Elida Mendez found abandoned furniture, empty boxes and trash on the corner of her street every day for months.

She complained to the city but got no response.

“Why do we have to push the city to get the services we deserve?” said South Los Angeles resident Mendez, who lives in the Green Meadows neighborhood. “We need to make four or five complaints before trash on our streets gets picked up.”

Los Angeles offers MyLA311—a toll-free number, a smart phone application and website—to allow residents to request services, ranging from bulky item pick-up to graffiti removal.

SERIOUS INEQUITY 

A recent investigation by the Los Angeles Times found that South L.A. residents receive significantly less city services. Only one-third of the service requests for trash pick-up were addressed in poor communities like South L.A., while 99% of complaints were addressed in other communities.

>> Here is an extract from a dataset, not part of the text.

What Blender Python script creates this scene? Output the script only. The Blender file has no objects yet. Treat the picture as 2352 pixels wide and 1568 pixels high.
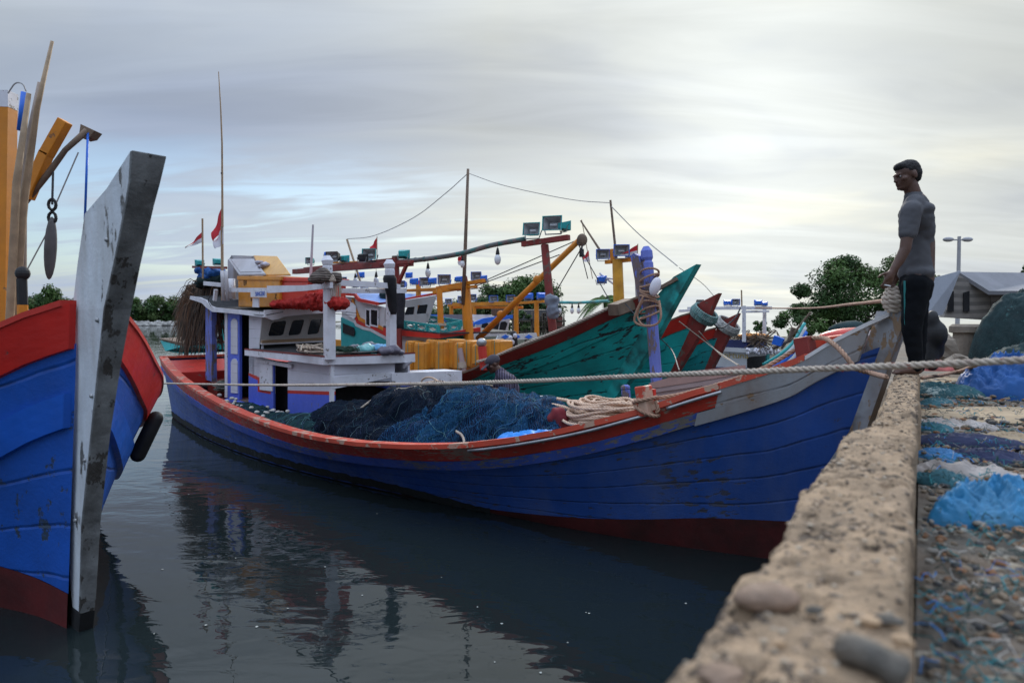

“It was just getting worse,” explained Iris Greene, a resident of the King Estates neighborhood, who walked by an alley next to her church that was completely blocked with trash for four months.

“You couldn’t even walk through it. I never thought this alley was going to be cleaned up, because it would get worse every week, ” she said.

Greene says that she and many of her neighbors didn’t know about the MyLA311 hotline. Residents like Greene are calling on the city to work with residents to publicize the reporting system and educate residents on how to get those basic services.

FILING MYLA311 COMPLAINTS 

Along with twenty of her neighbors, she filed MyLA311 service requests with Community Coalition’s help and saw the alley cleaned within a week.

“It’s critical that residents demonstrate the need for services by filing 311 reports,” explained Council District Eight District Director Fernando Montes-Rodriguez. “The greater the number of complaints, the more it helps us advocate for resources and direct them to where the need is.”

While Mendez and Greene were able to get the corner and alley cleaned up, there is still a sentiment of neglect among residents who want to see a permanent solution.

Data from MyLA311 shows that from July 2014 to July 2015, only 5,000 reports were filed in District 8, but in District 13, which represents neighborhoods like Silver Lake and Hollywood, there were nearly 17,000 complaints.

More recently, MyLA311 reports for Council District 8 increased by 50%; and for District 9, by nearly 25% between July and Dec. 2015.

This is a result of community leaders organizing their neighbors to increase MyLA311 complaints.

“I’ve started partnering with my neighbors to demand the city create a permanent solution to keep our neighborhoods clean and safe,” said Mendez.